== AIM OF THE EXERCISE ==
Retype, exactly as they stand, the lines from the start of the data to the line that contains "sc.render.filter_size = 2.0", both ends included. Leave the pictures out.

[START GIVEN RECORDS]

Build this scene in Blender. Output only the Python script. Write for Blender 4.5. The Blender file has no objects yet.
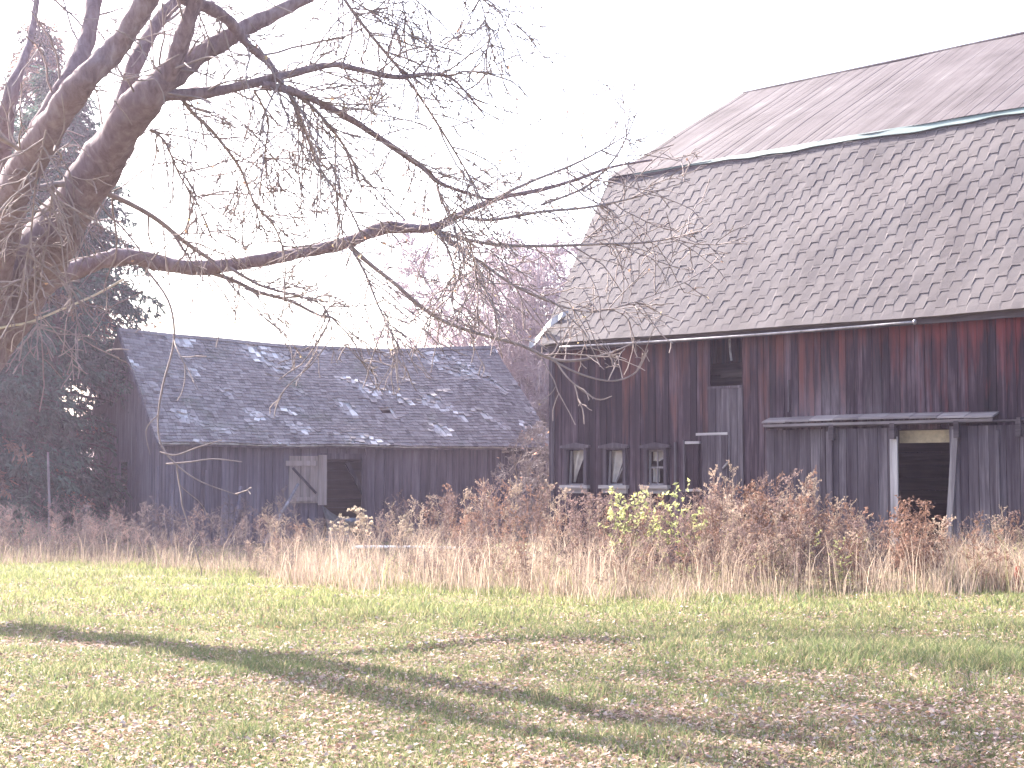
import bpy, math, random
import numpy as np
from mathutils import Vector, Matrix

random.seed(7)
RNG = np.random.default_rng(11)
R = math.radians
sc = bpy.context.scene
C = sc.collection

# ------------------------------------------------------------------ camera, sky, sun, exposure
F, HZ, CH = 1500.0, 478.0, 1.6
PITCH = math.atan((HZ - 384) / F)
cam_d = bpy.data.cameras.new('camera')
cam_d.sensor_width = 36.0
cam_d.lens = F * 36.0 / 1024.0
cam_d.clip_end = 3000
cam = bpy.data.objects.new('camera', cam_d)
C.objects.link(cam)
cam.location = (0, 0, CH)
cam.rotation_euler = (math.pi / 2 + PITCH, 0, 0)
sc.camera = cam

SUN_AZ, SUN_EL = R(-43), R(37)          # azimuth from +Y towards +X
w = bpy.data.worlds.new('World')
sc.world = w
w.use_nodes = True
nt = w.node_tree
sky = nt.nodes.new('ShaderNodeTexSky')
sky.sky_type = 'NISHITA'
sky.sun_disc = False
sky.sun_elevation = SUN_EL
sky.sun_rotation = SUN_AZ
sky.air_density = 1.0
sky.dust_density = 3.5
sky.ozone_density = 1.0
nt.links.new(sky.outputs[0], nt.nodes['Background'].inputs[0])
nt.nodes['Background'].inputs[1].default_value = 0.12
sd = bpy.data.lights.new('sun', 'SUN')
sd.energy = 4.2
sd.angle = R(0.8)
sd.color = (1.0, 0.94, 0.86)
sun = bpy.data.objects.new('sun', sd)
C.objects.link(sun)
SV = Vector((math.sin(SUN_AZ) * math.cos(SUN_EL), math.cos(SUN_AZ) * math.cos(SUN_EL), math.sin(SUN_EL)))
sun.rotation_euler = (-SV).to_track_quat('-Z', 'Y').to_euler()
sun.location = (-20, 20, 40)
vs = sc.view_settings
vs.view_transform = 'Standard'
vs.look = 'None'
vs.gamma = 1.0
vs.use_curve_mapping = False
vs.exposure = 2.78
sc.cycles.use_denoising = True
sc.cycles.max_bounces = 6
sc.cycles.diffuse_bounces = 3
sc.cycles.transparent_max_bounces = 4
sc.render.filter_size = 2.0

# ------------------------------------------------------------------ projection helpers
cp, sp = math.cos(PITCH), math.sin(PITCH)
def ray(px, py):
    x = (px - 512) / F; y = (384 - py) / F
    return np.array([x, cp - y * sp, sp + y * cp])
def at(px, py, Y):
    r = ray(px, py)
    return np.array([0, 0, CH]) + r * (Y / r[1])
def ground_at(px, py):
    r = ray(px, py)
    return np.array([0, 0, CH]) + r * (-CH / r[2])

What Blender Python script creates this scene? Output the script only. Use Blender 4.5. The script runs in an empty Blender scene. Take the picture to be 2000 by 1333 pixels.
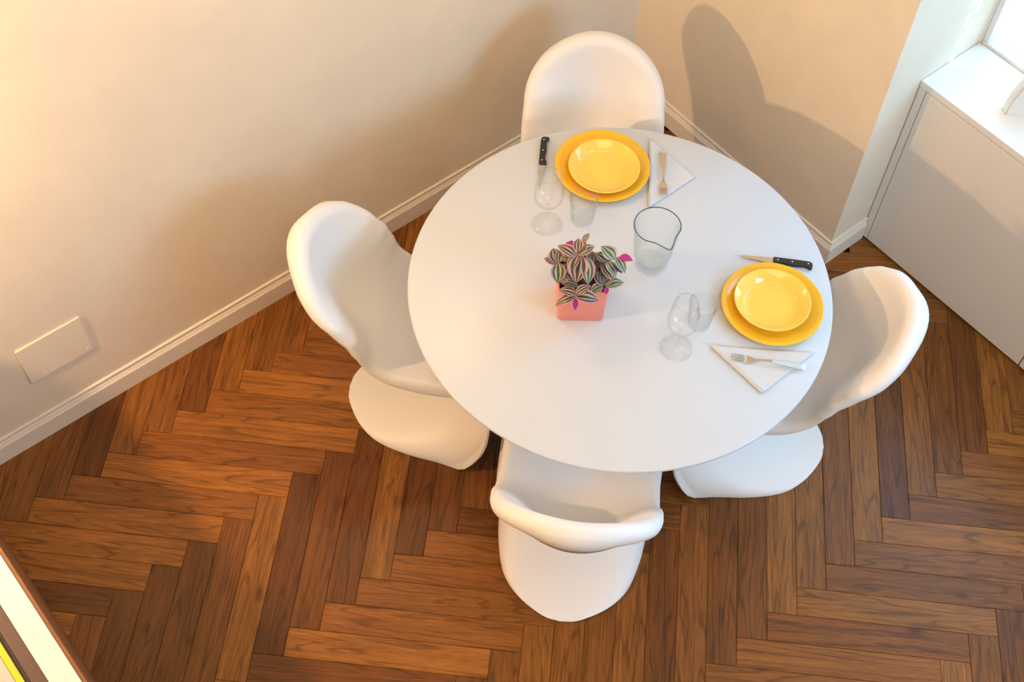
import bpy, math, random
from mathutils import Vector, Matrix, Quaternion
import numpy as np

random.seed(7)
SC = bpy.context.scene
COL = SC.collection
PI = math.pi

# ------------------------------------------------------------------ camera
CAM = Vector((-1.41515, -1.40315, 3.67748))
R_RIGHT = Vector((0.777344, -0.628562, 0.025430))
R_DOWN = Vector((-0.511905, -0.655535, -0.555183))
R_FWD = Vector((0.365636, 0.418550, -0.831340))
F_PX = 2541.55
cd = bpy.data.cameras.new('camera')
cam = bpy.data.objects.new('camera', cd)
COL.objects.link(cam)
cd.sensor_width = 36.0
cd.lens = F_PX / 2000 * 36.0
cd.clip_start = 0.05
m = Matrix((R_RIGHT, -R_DOWN, -R_FWD)).transposed().to_4x4()
m.translation = CAM
cam.matrix_world = m
SC.camera = cam

# ------------------------------------------------------------------ world, sun, lights, exposure
SC.view_settings.view_transform = 'Standard'
SC.view_settings.look = 'None'
SC.view_settings.gamma = 1.0
SC.view_settings.use_curve_mapping = False
SC.view_settings.exposure = 0.2
SC.cycles.transparent_max_bounces = 32

W = bpy.data.worlds.new('world')
SC.world = W
W.use_nodes = True
wn = W.node_tree.nodes
wn.clear()
wo = wn.new('ShaderNodeOutputWorld')
wb = wn.new('ShaderNodeBackground')
wb.inputs['Color'].default_value = (0.80, 0.90, 1.0, 1)
wb.inputs['Strength'].default_value = 0.6
W.node_tree.links.new(wb.outputs[0], wo.inputs[0])


def light(name, kind, loc, energy, color, size=None, target=None, size_y=None, spot=None, blend=0.5):
    d = bpy.data.lights.new(name, kind)
    d.energy = energy
    d.color = color
    if kind == 'AREA':
        d.size = size
        if size_y:
            d.shape = 'RECTANGLE'
            d.size_y = size_y
    elif kind in ('POINT', 'SPOT'):
        d.shadow_soft_size = size
    if kind == 'SPOT':
        d.spot_size = spot
        d.spot_blend = blend
    if kind == 'SUN':
        d.angle = size
    o = bpy.data.objects.new(name, d)
    COL.objects.link(o)
    o.location = loc
    if target is not None:
        q = (Vector(target) - Vector(loc)).to_track_quat('-Z', 'Y')
        o.rotation_euler = q.to_euler()
    return o


SUN_DIR = Vector((-0.38, 0.84, -0.50))
light('sun', 'SUN', (4, -4, 5), 6.0, (1.0, 0.96, 0.88), 0.009, Vector((4, -4, 5)) + SUN_DIR)
# daylight in front of the open window of the niche, and a cool fill behind the camera
light('window_daylight', 'AREA', (2.80, -0.70, 2.15), 36.0, (0.26, 0.62, 1.0), 1.00, (0.6, -0.40, 0.60), 2.50)
light('cool_fill_light', 'AREA', (0.75, -2.70, 1.75), 42.0, (0.26, 0.62, 1.0), 1.00, (0.2, 0.2, 0.6), 1.30)  # added to make up cool light on the table; no window built here
# warm wall lamps of the room, then a warm fill (all outside the frame)
light('wall_lamp_light', 'SPOT', (-1.86, 0.88, 1.63), 92.0, (1.0, 0.57, 0.27), 0.035, (0.5, -0.35, 0.30), spot=math.radians(128), blend=0.35)
light('wall_lamp_light', 'POINT', (-0.15, 0.93, 2.00), 10.0, (1.0, 0.60, 0.30), 0.06)
light('warm_fill_light', 'AREA', (-0.7, -1.3, 4.2), 50.0, (1.0, 0.70, 0.43), 2.2, (-0.4, -0.6, 0))  # soft ambient fill added under the ceiling to lift the shadows

# ------------------------------------------------------------------ helpers


def px(x, y, z):
    """point of the photograph (2000 x 1333) -> world point on the level z"""
    d = R_RIGHT * ((x - 1000) / F_PX) + R_DOWN * ((y - 666.5) / F_PX) + R_FWD
    return CAM + d * ((z - CAM.z) / d.z)


def tag(o, label=None, cat=None, group=None, kind=None):
    if label: o['label'] = label
    if cat: o['category'] = cat
    if group: o['group'] = group
    if kind: o['kind'] = kind
    return o


def empty(name, loc=(0, 0, 0), rz=0.0):
    o = bpy.data.objects.new(name, None)
    o.empty_display_size = 0.05
    COL.objects.link(o)
    o.location = loc
    o.rotation_euler = (0, 0, rz)
    return o


def mesh(name, V, F, mat=None, parent=None, smooth=False, loc=None):
    me = bpy.data.meshes.new(name)
    me.from_pydata([tuple(v) for v in V], [], F)
    me.update()
    if smooth:
        me.polygons.foreach_set('use_smooth', [True] * len(me.polygons))
    if mat: me.materials.append(mat)
    o = bpy.data.objects.new(name, me)
    COL.objects.link(o)
    if parent: o.parent = parent
    if loc is not None: o.location = loc
    return o


def box_vf(x0, x1, y0, y1, z0, z1):
    V = [(x0, y0, z0), (x1, y0, z0), (x1, y1, z0), (x0, y1, z0), (x0, y0, z1), (x1, y0, z1), (x1, y1, z1), (x0, y1, z1)]
    F = [(0, 3, 2, 1), (4, 5, 6, 7), (0, 1, 5, 4), (1, 2, 6, 5), (2, 3, 7, 6), (3, 0, 4, 7)]
    return V, F


def box(name, x0, x1, y0, y1, z0, z1, mat, parent=None, bevel=0.0, seg=2):
    V, F = box_vf(x0, x1, y0, y1, z0, z1)
    o = mesh(name, V, F, mat, parent)
    if bevel:
        bm_bevel(o, bevel, seg)
    return o


def bm_bevel(o, w, seg=2):
    import bmesh
    bm = bmesh.new()
    bm.from_mesh(o.data)
    bmesh.ops.bevel(bm, geom=bm.edges[:], offset=w, segments=seg, affect='EDGES', profile=0.5)
    for f in bm.faces: f.smooth = True
    bm.to_mesh(o.data)
    bm.free()
    wn_ = o.modifiers.new('weighted', 'WEIGHTED_NORMAL')
    wn_.keep_sharp = False


def join_vf(parts):
    V, F = [], []
    for v, f in parts:
        k = len(V)
        V += list(v)
        F += [tuple(i + k for i in q) for q in f]
    return V, F


def lathe_vf(prof, n=64, cx=0, cy=0, closed=False):
    """prof: list of (r,z). r==0 ends become poles"""
    V, F, rings = [], [], []
    for r, z in prof:
        if r < 1e-6:
            rings.append([len(V)])
            V.append((cx, cy, z))
        else:
            rings.append(list(range(len(V), len(V) + n)))
            V += [(cx + r * math.cos(2 * PI * i / n), cy + r * math.sin(2 * PI * i / n), z) for i in range(n)]
    seq = list(range(len(rings) - 1))
    pairs = [(rings[i], rings[i + 1]) for i in seq]
    if closed: pairs.append((rings[-1], rings[0]))
    for a, b in pairs:
        for i in range(n):
            j = (i + 1) % n
            if len(a) == 1 and len(b) == 1: continue
            if len(a) == 1: F.append((a[0], b[j], b[i]))
            elif len(b) == 1: F.append((a[i], a[j], b[0]))
            else: F.append((a[i], a[j], b[j], b[i]))
    return V, F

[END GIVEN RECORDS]

== SOLUTION FOR THIS PROBLEM ==
Build this scene in Blender. Output only the Python script. Write for Blender 4.5. The Blender file has no objects yet.
import bpy, math, random
import numpy as np
from mathutils import Vector, Matrix

random.seed(7)
RNG = np.random.default_rng(11)
R = math.radians
sc = bpy.context.scene
C = sc.collection

# ------------------------------------------------------------------ camera, sky, sun, exposure
F, HZ, CH = 1500.0, 478.0, 1.6
PITCH = math.atan((HZ - 384) / F)
cam_d = bpy.data.cameras.new('camera')
cam_d.sensor_width = 36.0
cam_d.lens = F * 36.0 / 1024.0
cam_d.clip_end = 3000
cam = bpy.data.objects.new('camera', cam_d)
C.objects.link(cam)
cam.location = (0, 0, CH)
cam.rotation_euler = (math.pi / 2 + PITCH, 0, 0)
sc.camera = cam

SUN_AZ, SUN_EL = R(-43), R(37)          # azimuth from +Y towards +X
w = bpy.data.worlds.new('World')
sc.world = w
w.use_nodes = True
nt = w.node_tree
sky = nt.nodes.new('ShaderNodeTexSky')
sky.sky_type = 'NISHITA'
sky.sun_disc = False
sky.sun_elevation = SUN_EL
sky.sun_rotation = SUN_AZ
sky.air_density = 1.0
sky.dust_density = 3.5
sky.ozone_density = 1.0
nt.links.new(sky.outputs[0], nt.nodes['Background'].inputs[0])
nt.nodes['Background'].inputs[1].default_value = 0.12
sd = bpy.data.lights.new('sun', 'SUN')
sd.energy = 4.2
sd.angle = R(0.8)
sd.color = (1.0, 0.94, 0.86)
sun = bpy.data.objects.new('sun', sd)
C.objects.link(sun)
SV = Vector((math.sin(SUN_AZ) * math.cos(SUN_EL), math.cos(SUN_AZ) * math.cos(SUN_EL), math.sin(SUN_EL)))
sun.rotation_euler = (-SV).to_track_quat('-Z', 'Y').to_euler()
sun.location = (-20, 20, 40)
vs = sc.view_settings
vs.view_transform = 'Standard'
vs.look = 'None'
vs.gamma = 1.0
vs.use_curve_mapping = False
vs.exposure = 2.78
sc.cycles.use_denoising = True
sc.cycles.max_bounces = 6
sc.cycles.diffuse_bounces = 3
sc.cycles.transparent_max_bounces = 4
sc.render.filter_size = 2.0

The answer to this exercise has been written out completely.